“The faith of the first followers, and ours” by Fr. Thomas for Texas Catholic.
When I read the Gospel accounts of Jesus’ ministry, I often pause to ask myself: would I have been brave enough to accept his invitation to discipleship if I heard him with my own ears? Had I been a believing Jew following his ministry, could I have embraced his vision of my ancestral past and future, so appealing and yet utterly jarring at the same time? On most days, I confess that I do not know. The radical nature of Jesus’ demands on his own contemporaries required, in some sense, a far greater act of faith than what is asked of us today.
A carpenter’s son from an afterthought province of the Roman Empire who asserted a divinely sanctioned reordering of Judaism’s central premises; an itinerant preacher who violated sacred practices and precepts while claiming to fulfill them (see Matthew 5:17-48); a master of parables who gathered a bunch of utterly ordinary fishermen and women to follow him; a wonder-worker who dared to declare that God was his father; a social revolutionary who died a most ignominious death on a cross, one that he insisted was necessary to fulfill the Law and the prophets (see Luke 24:13-35) – we should not underestimate the weight of such immense claims he placed on his earliest followers.
It is undoubtedly a blessing to live now, for many different reasons. One essential aspect of that blessing is our necessary reliance on the immediate faith of those first disciples in orienting our own lives toward the same Lord that they confessed to have seen with their own eyes. In the very act of faith that I make today, I do indeed encounter and respond to Jesus directly, just as they did; yet mine is inevitably a mediated faith, on account of the fact that I did not see Jesus heal the blind man on the roadside, or weep over the city of Jerusalem.
The more I question whether I would have perceived in Jesus the fulfillment of God’s promises to Israel, the more I marvel at the awesome roots of the Christian faith planted by the initial witnesses: the apostles, cowardly at his arrest and then fearless after his resurrection; the faithful women who were the first recipients of the news that Jesus had triumphed over the tomb; the literary-minded men who penned the accounts of Jesus’ words and deeds that we call Gospels; the unique St. Paul, who persecuted Christians and then persevered in the Christian faith unto martyrdom.

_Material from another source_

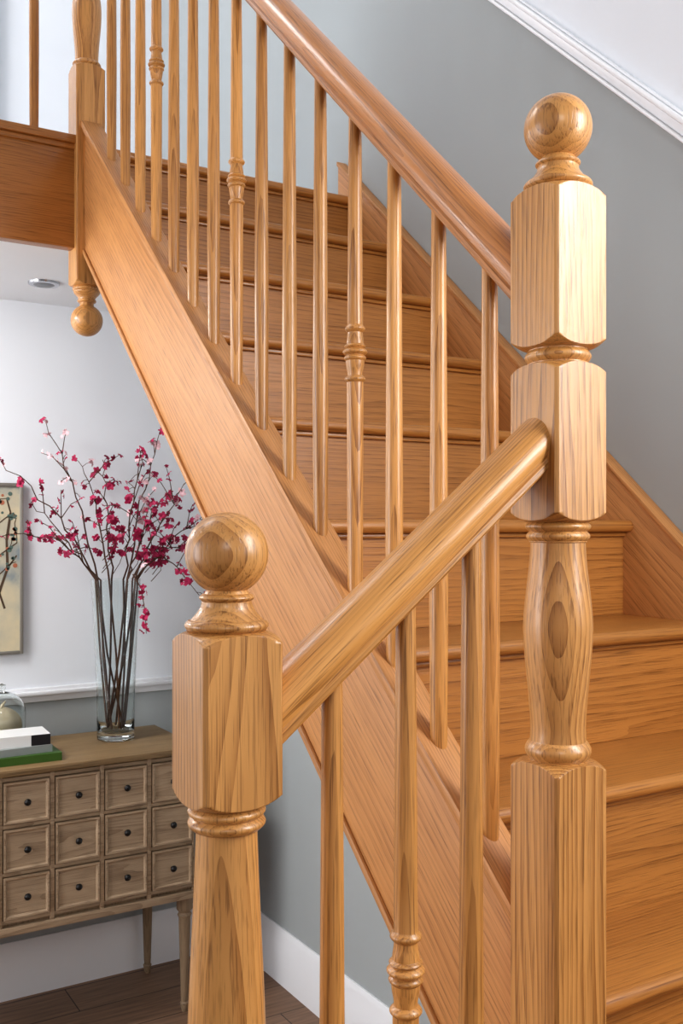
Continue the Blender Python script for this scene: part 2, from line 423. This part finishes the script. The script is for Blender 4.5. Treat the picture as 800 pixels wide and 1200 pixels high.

The New Testament texts are fundamentally a gift of faith to us. They assure us that the men and women who encountered Jesus thought that we, their brothers and sisters in faith, should receive their musings and memoirs of the man who died so that all of us might live. They themselves came to terms, in the pages of their Gospels and their letters, with the fact that Jesus died with us and for us, taking upon himself the death of every sinful human being, in order to teach us how to die and therefore live by means of love. They unpacked for us, even as they implemented Jesus’ instructions about the Eucharist and the forgiveness of sins, the meaning of that act of love by the Son of God, who so deeply sympathized (that is, suffered) with our weaknesses that he taught us how to die so that we might live with him forever (see Hebrews 4:14-16; 5:7-9, the second reading for the Good Friday liturgy).
I can hear the wonder animating the words of St. Paul as he sets the tone for our understanding of Christ’s life and death: “What, then, are we to say to these things? If God is for us, who can be against us? He who did not withhold His own Son, but handed Him over for all of us, will He not also give us everything freely along with him?” (Romans 8:31-32).
At a time in which the lungs of the world are struggling to breathe, our only response to the one who died asphyxiated on the cross can be gratitude, even as we implore him to heal our own wounds. Ours is a faith in Jesus Christ, the conqueror of death; but it is the faith of Peter, and Paul, and Mary Magdalene, and Luke that we have inherited. And to those who first bore the blessings and burdens of faith and therefore allowed us to stand on the rock of their witness, we should offer hymns of thanks to the God who orchestrated all this for love of us.